The church is intrinsically interesting for its architecture, its monuments, and its brasses, including the very fine and early brasses of Sir John de Northwode—that knight who, according to the irreverent Ingoldsby, received a black eye from a brickbat at the siege of Shurland Castle—and his wife, Joan, about 1320; but it is far more so as a literary landmark. It is, of course, closely associated with that most engaging among the “Ingoldsby Legends,” the story of “Grey Dolphin,” one of the most genuinely humorous things in literature, which bears reading over and over again, and will remain fresh when the marks of many a later funny fellow have been forgotten. Sir Robert de Shurland, the hero of that story, was a real flesh-and-blood person, who flourished in the thirteenth century and was a very earnest, strenuous, and warlike knight—not at all a farcical person. He went out in the Crusade of 1271, and at a later date was knighted for gallantry at the siege of Caerlaverock. The ladies, it would seem, liked this doughty character. “If I were a young demoiselle,” says an old metrical romance, “I would give myself to that brave knight, Sir Robert de Shurland.”

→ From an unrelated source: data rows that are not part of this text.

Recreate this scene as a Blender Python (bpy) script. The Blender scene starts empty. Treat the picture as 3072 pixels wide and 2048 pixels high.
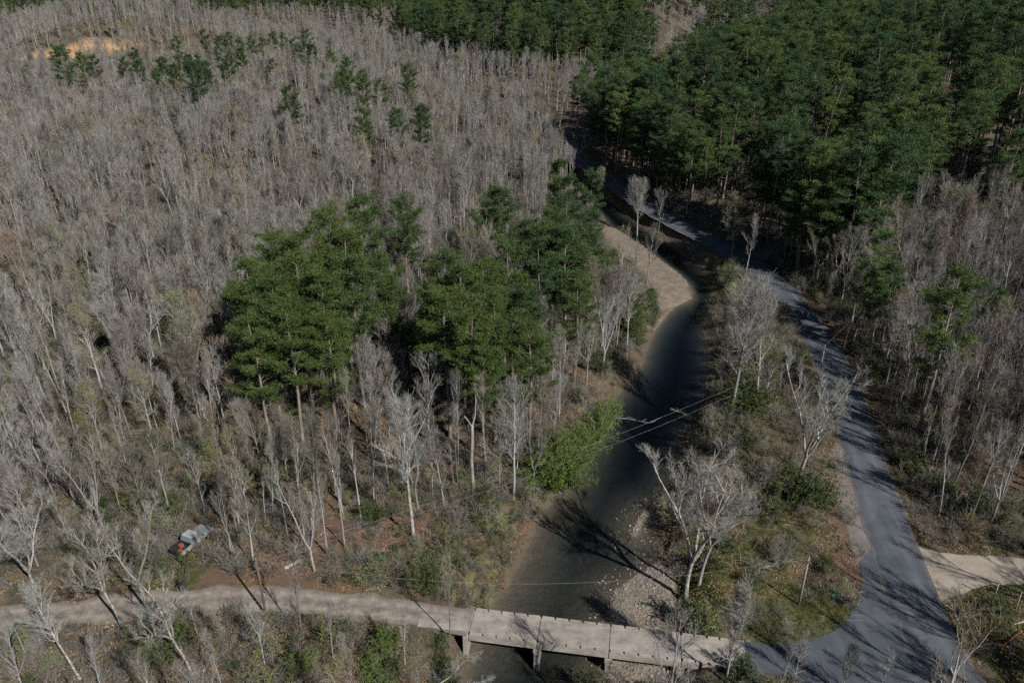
import bpy, bmesh, math, random
import numpy as np
from mathutils import Vector, Matrix, Euler

R = math.radians
random.seed(7)
scene = bpy.context.scene
COL = scene.collection

# ------------------------------------------------------------------ camera
cam_data = bpy.data.cameras.new('camera')
cam_data.sensor_width = 36.0
cam_data.lens = 18.0 / math.tan(R(65.5 / 2))
cam_data.clip_start = 0.5
cam_data.clip_end = 8000
cam = bpy.data.objects.new('camera', cam_data)
COL.objects.link(cam)
cam.location = (0, 0, 62.0)
cam.rotation_euler = (R(90 - 27), 0, 0)
scene.camera = cam

# ------------------------------------------------------------------ light
SUN_EL, SUN_AZ = 40.0, 140.0          # azimuth clockwise from +Y (behind the camera, to its right)
world = bpy.data.worlds.new('World')
scene.world = world
world.use_nodes = True
wn = world.node_tree
bg = wn.nodes['Background']
sky = wn.nodes.new('ShaderNodeTexSky')
sky.sky_type = 'NISHITA'
sky.sun_disc = False
sky.dust_density = 0.2
sky.air_density = 0.7
sky.sun_elevation = R(SUN_EL)
sky.sun_rotation = R(SUN_AZ)
wn.links.new(sky.outputs[0], bg.inputs['Color'])
bg.inputs['Strength'].default_value = 0.05
world.cycles.sampling_method = 'NONE'      # the sky is smooth: let bounces find it
sun_data = bpy.data.lights.new('sun', 'SUN')
sun_data.energy = 5.0
sun_data.angle = R(0.53)
sun_data.color = (1.0, 0.97, 0.93)
sun = bpy.data.objects.new('sun', sun_data)
COL.objects.link(sun)
sd = Vector((math.sin(R(SUN_AZ)) * math.cos(R(SUN_EL)), math.cos(R(SUN_AZ)) * math.cos(R(SUN_EL)), math.sin(R(SUN_EL))))
sun.rotation_euler = sd.to_track_quat('Z', 'Y').to_euler()
sun.location = sd * 300
vs = scene.view_settings
vs.view_transform = 'Standard'
vs.look = 'None'
vs.gamma = 1.0
vs.exposure = 0.0
vs.use_curve_mapping = False
scene.render.engine = 'CYCLES'
cy = scene.cycles
cy.max_bounces = 5
cy.diffuse_bounces = 1
cy.glossy_bounces = 2
cy.transmission_bounces = 2
cy.transparent_max_bounces = 6
cy.volume_bounces = 0
cy.caustics_reflective = False
cy.caustics_refractive = False
cy.use_denoising = False
cy.denoiser = 'OPENIMAGEDENOISE'
cy.denoising_input_passes = 'RGB_ALBEDO_NORMAL'
cy.denoising_prefilter = 'ACCURATE'
cy.use_adaptive_sampling = True
cy.adaptive_threshold = 0.025
cy.adaptive_min_samples = 24

# ------------------------------------------------------------------ numeric helpers
def vnoise(x, y, seed=0):
    x = np.asarray(x, float); y = np.asarray(y, float)
    xi = np.floor(x).astype(np.int64); yi = np.floor(y).astype(np.int64)
    xf = x - xi; yf = y - yi
    def hsh(a, b):
        n = (a * 374761393 + b * 668265263 + seed * 982451653) & 0xffffffff
        n = ((n ^ (n >> 13)) * 1274126177) & 0xffffffff
        n = n ^ (n >> 16)
        return (n & 0xffff) / 65535.0
    u = xf * xf * (3 - 2 * xf); v = yf * yf * (3 - 2 * yf)
    a = hsh(xi, yi); b = hsh(xi + 1, yi); c = hsh(xi, yi + 1); d = hsh(xi + 1, yi + 1)
    return (a * (1 - u) + b * u) * (1 - v) + (c * (1 - u) + d * u) * v
def fbm(x, y, seed=0, oct=3):
    s = 0; a = 0.5
    for k in range(oct):
        s = s + a * vnoise(x * 2 ** k, y * 2 ** k, seed + k); a *= 0.5
    return s / (1 - 0.5 ** oct)
def smooth(a, b, t):
    t = np.clip((t - a) / (b - a), 0, 1)
    return t * t * (3 - 2 * t)
def seg_dist(x, y, pts, closed=False):
    """distance to a polyline and the side (+ right of the direction of travel)"""
    x = np.asarray(x, float); y = np.asarray(y, float)
    best = np.full(x.shape, 1e18); side = np.ones(x.shape)
    n = len(pts)
    for i in range(n if closed else n - 1):
        ax, ay = pts[i]; bx, by = pts[(i + 1) % n]
        dx, dy = bx - ax, by - ay
        t = np.clip(((x - ax) * dx + (y - ay) * dy) / (dx * dx + dy * dy), 0, 1)
        ex = x - ax - t * dx; ey = y - ay - t * dy
        d = ex * ex + ey * ey
        m = d < best
        best = np.where(m, d, best)
        side = np.where(m, np.sign(ex * dy - ey * dx), side)
    return np.sqrt(best), side
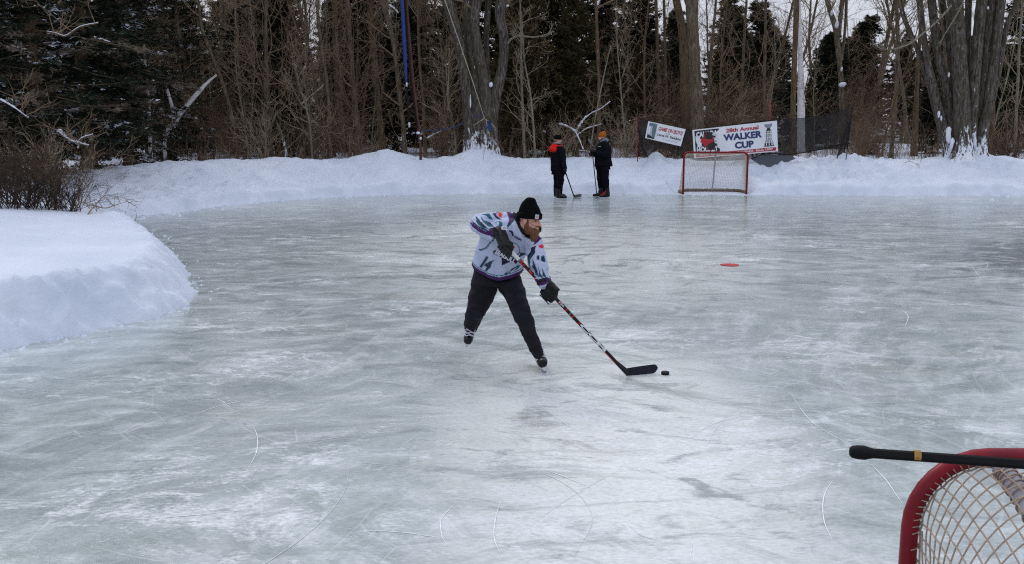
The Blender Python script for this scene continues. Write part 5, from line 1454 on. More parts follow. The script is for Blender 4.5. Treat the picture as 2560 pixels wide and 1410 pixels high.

In the church is the singular tomb of this warrior, with a recumbent effigy not in the least resembling the portrait drawn of him by Ingoldsby, for he is shown to be tall and thin, not short and stockish. Otherwise, the description is exact; and it is indeed the effigy of a “warrior clad in the chain-mail of the thirteenth century. His hands are clasped in prayer”—or they would be, had not the arms been shorn off at the elbows—“his legs, crossed in that position so prized by Templars in ancient and tailors in modern days, bespeak him a Soldier of the Faith in Palestine. Close beside his dexter calf lies sculptured in bold relief a horse’s head.” Ingoldsby, you see, together with the antiquaries of his time, thought the cross-legged effigies on ancient tombs invariably indicated that the person represented had been a Crusader. It has since been proved to demonstration that this was not the case, and that this curious pose was only a convention of the age. The horse’s head is shown rising from some strange carving intended to represent waves, and is an allusion to the grant of “wreck of the sea” which the knight had obtained where his manors extended to the shore. This was ordinarily a privilege of the Crown. It gave him property in all wreckage, waifs and strays, and flotsam and jetsam which he could reach with the point of his lance when riding as far as possible into the sea at ebb-tide.